Tedesco said he’d like to conduct a thorough internal audit of DPI and the more than 800 positions within the agency.
“It would be great to identify some savings, and some potential efficiencies, and act on them,” he says. ” We could take those saved funds and put them into the classrooms, where they can do the most good.”
Tedesco says it will be key to work with the General Assembly to implement real change in North Carolina public education.
“No one is denying that there will be a Republican majority in the General Assembly after November,” he say. “I stand a much better chance of working with the leadership there to get important legislation passed than my opponent does. Instead of turning to constructive engagement, my opponent has spent the last two years doing a lot of whining about budget cuts and Republicans hurting children. The legislative leadership basically sat her in the corner and ignored her. She’s apparently lost the respect of her party. Democrats ran people against her in primaries. Governor Perdue even tried to sit my opponent in the corner with her appointment of Bill Harrison. ”
The DPI secretary sits on the highly-important Council of State with the governor, lieutenant governor, and other elected heads of state agencies.
“The Democrats are bragging about how the Council of State will be their firewall against a Republican governor and legislature,” Tedesco says. “It’s important — in order to enact real change in Raleigh — to install a solid majority of like-minded, conservative, free-market minded individuals on the council.

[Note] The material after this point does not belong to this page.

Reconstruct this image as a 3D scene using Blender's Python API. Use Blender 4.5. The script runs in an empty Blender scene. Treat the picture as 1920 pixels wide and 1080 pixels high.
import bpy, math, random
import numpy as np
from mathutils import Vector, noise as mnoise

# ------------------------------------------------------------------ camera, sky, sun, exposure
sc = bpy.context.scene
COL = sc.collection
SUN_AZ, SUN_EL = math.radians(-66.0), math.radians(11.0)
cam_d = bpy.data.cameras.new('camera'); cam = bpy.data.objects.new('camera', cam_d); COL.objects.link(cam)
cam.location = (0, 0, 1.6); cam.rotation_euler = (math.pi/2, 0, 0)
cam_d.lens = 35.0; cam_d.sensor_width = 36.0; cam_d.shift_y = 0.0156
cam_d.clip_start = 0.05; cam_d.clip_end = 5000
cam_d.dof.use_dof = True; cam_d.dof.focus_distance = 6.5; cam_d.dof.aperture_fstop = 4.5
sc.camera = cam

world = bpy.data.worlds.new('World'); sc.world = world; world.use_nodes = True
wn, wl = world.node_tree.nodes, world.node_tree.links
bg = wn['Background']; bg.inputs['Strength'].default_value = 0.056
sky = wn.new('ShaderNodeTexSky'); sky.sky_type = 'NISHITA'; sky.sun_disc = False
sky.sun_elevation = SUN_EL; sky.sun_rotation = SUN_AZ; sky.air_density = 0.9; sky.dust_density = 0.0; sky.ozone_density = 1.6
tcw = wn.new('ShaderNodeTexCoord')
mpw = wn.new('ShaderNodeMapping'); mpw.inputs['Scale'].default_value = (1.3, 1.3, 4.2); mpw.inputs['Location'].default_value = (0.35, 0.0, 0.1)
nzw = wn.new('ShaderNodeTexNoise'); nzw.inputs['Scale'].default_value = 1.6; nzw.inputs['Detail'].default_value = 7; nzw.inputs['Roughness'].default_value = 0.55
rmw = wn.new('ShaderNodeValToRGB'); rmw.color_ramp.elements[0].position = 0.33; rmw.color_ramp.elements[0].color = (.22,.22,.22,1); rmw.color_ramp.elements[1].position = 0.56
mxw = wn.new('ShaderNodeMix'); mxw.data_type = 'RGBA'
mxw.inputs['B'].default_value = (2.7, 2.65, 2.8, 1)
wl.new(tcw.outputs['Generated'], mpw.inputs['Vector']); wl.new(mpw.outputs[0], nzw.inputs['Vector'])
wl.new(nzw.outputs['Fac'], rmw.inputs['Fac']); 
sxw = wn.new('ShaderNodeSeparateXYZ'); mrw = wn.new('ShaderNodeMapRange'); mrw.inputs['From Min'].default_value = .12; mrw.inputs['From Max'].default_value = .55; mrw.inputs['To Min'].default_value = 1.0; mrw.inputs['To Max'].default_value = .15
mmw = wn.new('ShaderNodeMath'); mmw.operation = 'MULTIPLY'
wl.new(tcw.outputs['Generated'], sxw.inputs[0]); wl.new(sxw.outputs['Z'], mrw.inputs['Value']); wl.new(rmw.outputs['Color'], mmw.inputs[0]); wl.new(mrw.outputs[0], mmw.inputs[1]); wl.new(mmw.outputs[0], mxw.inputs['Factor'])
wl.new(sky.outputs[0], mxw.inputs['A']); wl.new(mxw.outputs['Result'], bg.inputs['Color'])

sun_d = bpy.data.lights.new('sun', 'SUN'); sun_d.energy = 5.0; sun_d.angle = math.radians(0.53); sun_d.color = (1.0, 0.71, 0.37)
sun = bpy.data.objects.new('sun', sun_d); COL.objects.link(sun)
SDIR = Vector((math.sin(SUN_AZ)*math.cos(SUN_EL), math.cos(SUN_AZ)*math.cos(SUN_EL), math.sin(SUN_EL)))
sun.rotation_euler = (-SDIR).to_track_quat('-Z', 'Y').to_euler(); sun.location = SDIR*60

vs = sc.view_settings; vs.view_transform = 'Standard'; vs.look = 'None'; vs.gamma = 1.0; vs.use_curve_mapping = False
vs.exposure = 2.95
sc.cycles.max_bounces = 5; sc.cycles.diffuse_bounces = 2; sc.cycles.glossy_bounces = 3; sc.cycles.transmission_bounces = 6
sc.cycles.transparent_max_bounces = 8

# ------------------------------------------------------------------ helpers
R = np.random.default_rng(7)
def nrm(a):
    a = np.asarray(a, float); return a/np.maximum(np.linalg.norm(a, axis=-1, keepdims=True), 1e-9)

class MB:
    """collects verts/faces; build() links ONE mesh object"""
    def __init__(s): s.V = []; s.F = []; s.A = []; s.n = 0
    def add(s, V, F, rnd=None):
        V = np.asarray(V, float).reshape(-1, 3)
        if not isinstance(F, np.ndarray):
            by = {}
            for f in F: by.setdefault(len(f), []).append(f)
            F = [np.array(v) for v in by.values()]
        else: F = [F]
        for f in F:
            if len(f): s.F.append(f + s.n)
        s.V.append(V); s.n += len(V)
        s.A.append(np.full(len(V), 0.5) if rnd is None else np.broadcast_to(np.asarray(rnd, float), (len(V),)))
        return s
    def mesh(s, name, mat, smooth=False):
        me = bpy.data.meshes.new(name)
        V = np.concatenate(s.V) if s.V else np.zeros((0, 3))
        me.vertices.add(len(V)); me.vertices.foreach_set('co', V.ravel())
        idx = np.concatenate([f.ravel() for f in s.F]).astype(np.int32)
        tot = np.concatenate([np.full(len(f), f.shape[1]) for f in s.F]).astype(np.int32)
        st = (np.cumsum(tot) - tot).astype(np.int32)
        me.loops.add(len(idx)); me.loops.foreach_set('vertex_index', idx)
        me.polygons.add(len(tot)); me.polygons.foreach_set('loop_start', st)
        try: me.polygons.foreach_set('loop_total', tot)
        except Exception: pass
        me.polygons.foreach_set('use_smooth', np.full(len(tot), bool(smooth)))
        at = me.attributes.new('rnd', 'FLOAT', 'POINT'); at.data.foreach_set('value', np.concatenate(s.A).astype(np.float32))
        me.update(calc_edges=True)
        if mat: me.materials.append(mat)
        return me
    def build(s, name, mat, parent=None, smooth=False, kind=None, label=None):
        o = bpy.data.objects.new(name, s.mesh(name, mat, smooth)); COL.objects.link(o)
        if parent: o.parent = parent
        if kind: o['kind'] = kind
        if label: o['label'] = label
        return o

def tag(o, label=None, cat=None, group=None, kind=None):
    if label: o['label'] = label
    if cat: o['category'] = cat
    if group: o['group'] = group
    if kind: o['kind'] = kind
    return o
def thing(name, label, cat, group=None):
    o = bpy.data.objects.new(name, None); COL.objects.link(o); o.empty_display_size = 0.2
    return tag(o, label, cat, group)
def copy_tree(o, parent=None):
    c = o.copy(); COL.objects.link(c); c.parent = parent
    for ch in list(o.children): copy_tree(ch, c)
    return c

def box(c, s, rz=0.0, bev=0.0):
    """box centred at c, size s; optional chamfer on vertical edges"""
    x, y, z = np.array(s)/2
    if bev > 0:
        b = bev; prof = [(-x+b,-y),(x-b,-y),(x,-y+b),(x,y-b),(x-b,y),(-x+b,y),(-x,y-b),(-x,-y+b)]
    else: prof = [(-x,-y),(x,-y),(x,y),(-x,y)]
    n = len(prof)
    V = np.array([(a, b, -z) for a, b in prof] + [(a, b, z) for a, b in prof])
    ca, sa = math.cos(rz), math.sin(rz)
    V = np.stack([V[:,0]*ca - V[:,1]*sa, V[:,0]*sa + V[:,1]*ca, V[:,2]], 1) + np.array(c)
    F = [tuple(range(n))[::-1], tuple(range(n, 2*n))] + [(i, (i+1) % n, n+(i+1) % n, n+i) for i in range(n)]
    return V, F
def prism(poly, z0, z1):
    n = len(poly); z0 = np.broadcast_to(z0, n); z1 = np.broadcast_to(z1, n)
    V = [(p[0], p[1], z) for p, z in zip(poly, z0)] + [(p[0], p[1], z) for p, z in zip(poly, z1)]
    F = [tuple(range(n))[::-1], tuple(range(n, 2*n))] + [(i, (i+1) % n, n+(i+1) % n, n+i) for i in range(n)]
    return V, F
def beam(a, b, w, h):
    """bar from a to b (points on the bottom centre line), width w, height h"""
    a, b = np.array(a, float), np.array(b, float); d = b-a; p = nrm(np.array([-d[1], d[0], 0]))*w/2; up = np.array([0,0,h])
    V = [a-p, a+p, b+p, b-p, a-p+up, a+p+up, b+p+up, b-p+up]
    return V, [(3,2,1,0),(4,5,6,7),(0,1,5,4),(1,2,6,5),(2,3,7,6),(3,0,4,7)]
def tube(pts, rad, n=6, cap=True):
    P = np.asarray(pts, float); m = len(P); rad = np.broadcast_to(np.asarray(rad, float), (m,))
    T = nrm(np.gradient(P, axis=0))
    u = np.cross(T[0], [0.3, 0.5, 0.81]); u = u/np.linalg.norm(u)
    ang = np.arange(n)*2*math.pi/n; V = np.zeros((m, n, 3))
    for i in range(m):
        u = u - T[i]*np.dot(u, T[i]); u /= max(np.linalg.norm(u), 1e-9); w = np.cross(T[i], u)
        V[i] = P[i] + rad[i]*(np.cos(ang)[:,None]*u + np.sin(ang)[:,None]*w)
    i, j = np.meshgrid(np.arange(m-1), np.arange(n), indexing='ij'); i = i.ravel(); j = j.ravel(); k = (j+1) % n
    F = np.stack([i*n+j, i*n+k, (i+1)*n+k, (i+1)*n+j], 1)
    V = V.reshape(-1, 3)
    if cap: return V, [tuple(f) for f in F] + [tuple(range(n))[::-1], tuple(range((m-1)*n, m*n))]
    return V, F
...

Laws get passed in the general assembly, but the real decisions about the day-to-day operations of state government happen in the council of state. That group makes decisions on state contracts. It also votes on whether to increase or decrease the debt ceiling. It votes on death penalty procedures. The council has a Democrat majority now. If that majority holds after November, they can cause a lot of problems for Governor McCrory and his agenda.”